**Exercise objective:**
Each line below should be reproduced without any alteration.

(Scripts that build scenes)
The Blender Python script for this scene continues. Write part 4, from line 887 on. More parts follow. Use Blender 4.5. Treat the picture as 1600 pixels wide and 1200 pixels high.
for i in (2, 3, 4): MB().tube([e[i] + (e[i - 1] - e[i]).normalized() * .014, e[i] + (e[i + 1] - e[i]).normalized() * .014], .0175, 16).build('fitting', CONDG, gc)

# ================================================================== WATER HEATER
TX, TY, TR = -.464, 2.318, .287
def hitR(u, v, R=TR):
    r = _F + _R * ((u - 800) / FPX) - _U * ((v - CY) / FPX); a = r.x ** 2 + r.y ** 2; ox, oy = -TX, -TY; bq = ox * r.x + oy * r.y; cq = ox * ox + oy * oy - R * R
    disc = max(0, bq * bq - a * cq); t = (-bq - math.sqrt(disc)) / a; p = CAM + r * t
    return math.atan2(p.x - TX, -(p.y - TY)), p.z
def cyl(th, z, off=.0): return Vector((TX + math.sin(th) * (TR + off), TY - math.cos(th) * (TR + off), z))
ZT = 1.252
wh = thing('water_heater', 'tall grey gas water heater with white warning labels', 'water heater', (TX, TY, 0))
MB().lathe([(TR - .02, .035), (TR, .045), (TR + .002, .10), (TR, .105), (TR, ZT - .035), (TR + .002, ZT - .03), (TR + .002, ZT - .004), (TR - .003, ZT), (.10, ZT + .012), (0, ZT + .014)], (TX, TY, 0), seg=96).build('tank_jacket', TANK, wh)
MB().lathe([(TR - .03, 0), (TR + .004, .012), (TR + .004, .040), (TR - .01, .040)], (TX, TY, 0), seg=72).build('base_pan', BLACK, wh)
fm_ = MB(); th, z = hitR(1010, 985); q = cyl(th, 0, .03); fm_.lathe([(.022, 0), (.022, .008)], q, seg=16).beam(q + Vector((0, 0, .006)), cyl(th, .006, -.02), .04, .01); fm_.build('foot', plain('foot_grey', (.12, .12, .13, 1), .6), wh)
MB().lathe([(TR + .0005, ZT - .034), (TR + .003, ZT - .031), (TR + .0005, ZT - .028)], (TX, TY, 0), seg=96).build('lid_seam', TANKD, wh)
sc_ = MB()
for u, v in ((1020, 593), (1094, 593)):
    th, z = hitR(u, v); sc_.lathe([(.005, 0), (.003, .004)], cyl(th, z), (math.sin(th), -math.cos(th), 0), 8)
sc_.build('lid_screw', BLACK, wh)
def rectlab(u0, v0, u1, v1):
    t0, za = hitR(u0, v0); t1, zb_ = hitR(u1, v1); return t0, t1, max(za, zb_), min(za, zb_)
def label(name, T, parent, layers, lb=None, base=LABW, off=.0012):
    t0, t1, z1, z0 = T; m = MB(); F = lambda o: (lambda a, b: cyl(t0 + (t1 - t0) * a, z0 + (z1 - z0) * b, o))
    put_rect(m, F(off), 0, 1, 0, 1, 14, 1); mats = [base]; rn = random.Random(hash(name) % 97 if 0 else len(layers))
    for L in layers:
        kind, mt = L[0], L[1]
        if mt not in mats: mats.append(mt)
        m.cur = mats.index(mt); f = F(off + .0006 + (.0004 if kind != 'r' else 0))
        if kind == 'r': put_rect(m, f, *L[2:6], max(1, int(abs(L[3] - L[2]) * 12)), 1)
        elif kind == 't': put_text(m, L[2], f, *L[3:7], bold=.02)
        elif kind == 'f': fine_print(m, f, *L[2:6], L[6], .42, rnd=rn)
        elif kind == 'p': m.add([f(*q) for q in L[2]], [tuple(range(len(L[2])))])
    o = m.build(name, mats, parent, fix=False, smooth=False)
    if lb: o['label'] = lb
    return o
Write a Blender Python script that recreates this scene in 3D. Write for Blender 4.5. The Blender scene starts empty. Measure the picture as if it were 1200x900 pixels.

**Right answer:**
The Blender Python script for this scene continues. Write part 4, from line 887 on. More parts follow. Use Blender 4.5. Treat the picture as 1600 pixels wide and 1200 pixels high.
for i in (2, 3, 4): MB().tube([e[i] + (e[i - 1] - e[i]).normalized() * .014, e[i] + (e[i + 1] - e[i]).normalized() * .014], .0175, 16).build('fitting', CONDG, gc)

# ================================================================== WATER HEATER
TX, TY, TR = -.464, 2.318, .287
def hitR(u, v, R=TR):
    r = _F + _R * ((u - 800) / FPX) - _U * ((v - CY) / FPX); a = r.x ** 2 + r.y ** 2; ox, oy = -TX, -TY; bq = ox * r.x + oy * r.y; cq = ox * ox + oy * oy - R * R
    disc = max(0, bq * bq - a * cq); t = (-bq - math.sqrt(disc)) / a; p = CAM + r * t
    return math.atan2(p.x - TX, -(p.y - TY)), p.z
def cyl(th, z, off=.0): return Vector((TX + math.sin(th) * (TR + off), TY - math.cos(th) * (TR + off), z))
ZT = 1.252
wh = thing('water_heater', 'tall grey gas water heater with white warning labels', 'water heater', (TX, TY, 0))
MB().lathe([(TR - .02, .035), (TR, .045), (TR + .002, .10), (TR, .105), (TR, ZT - .035), (TR + .002, ZT - .03), (TR + .002, ZT - .004), (TR - .003, ZT), (.10, ZT + .012), (0, ZT + .014)], (TX, TY, 0), seg=96).build('tank_jacket', TANK, wh)
MB().lathe([(TR - .03, 0), (TR + .004, .012), (TR + .004, .040), (TR - .01, .040)], (TX, TY, 0), seg=72).build('base_pan', BLACK, wh)
fm_ = MB(); th, z = hitR(1010, 985); q = cyl(th, 0, .03); fm_.lathe([(.022, 0), (.022, .008)], q, seg=16).beam(q + Vector((0, 0, .006)), cyl(th, .006, -.02), .04, .01); fm_.build('foot', plain('foot_grey', (.12, .12, .13, 1), .6), wh)
MB().lathe([(TR + .0005, ZT - .034), (TR + .003, ZT - .031), (TR + .0005, ZT - .028)], (TX, TY, 0), seg=96).build('lid_seam', TANKD, wh)
sc_ = MB()
for u, v in ((1020, 593), (1094, 593)):
    th, z = hitR(u, v); sc_.lathe([(.005, 0), (.003, .004)], cyl(th, z), (math.sin(th), -math.cos(th), 0), 8)
sc_.build('lid_screw', BLACK, wh)
def rectlab(u0, v0, u1, v1):
    t0, za = hitR(u0, v0); t1, zb_ = hitR(u1, v1); return t0, t1, max(za, zb_), min(za, zb_)
def label(name, T, parent, layers, lb=None, base=LABW, off=.0012):
    t0, t1, z1, z0 = T; m = MB(); F = lambda o: (lambda a, b: cyl(t0 + (t1 - t0) * a, z0 + (z1 - z0) * b, o))
    put_rect(m, F(off), 0, 1, 0, 1, 14, 1); mats = [base]; rn = random.Random(hash(name) % 97 if 0 else len(layers))
    for L in layers:
        kind, mt = L[0], L[1]
        if mt not in mats: mats.append(mt)
        m.cur = mats.index(mt); f = F(off + .0006 + (.0004 if kind != 'r' else 0))
        if kind == 'r': put_rect(m, f, *L[2:6], max(1, int(abs(L[3] - L[2]) * 12)), 1)
        elif kind == 't': put_text(m, L[2], f, *L[3:7], bold=.02)
        elif kind == 'f': fine_print(m, f, *L[2:6], L[6], .42, rnd=rn)
        elif kind == 'p': m.add([f(*q) for q in L[2]], [tuple(range(len(L[2])))])
    o = m.build(name, mats, parent, fix=False, smooth=False)
    if lb: o['label'] = lb
    return o
Write a Blender Python script that recreates this scene in 3D. Write for Blender 4.5. The Blender scene starts empty. Measure the picture as if it were 1200x900 pixels.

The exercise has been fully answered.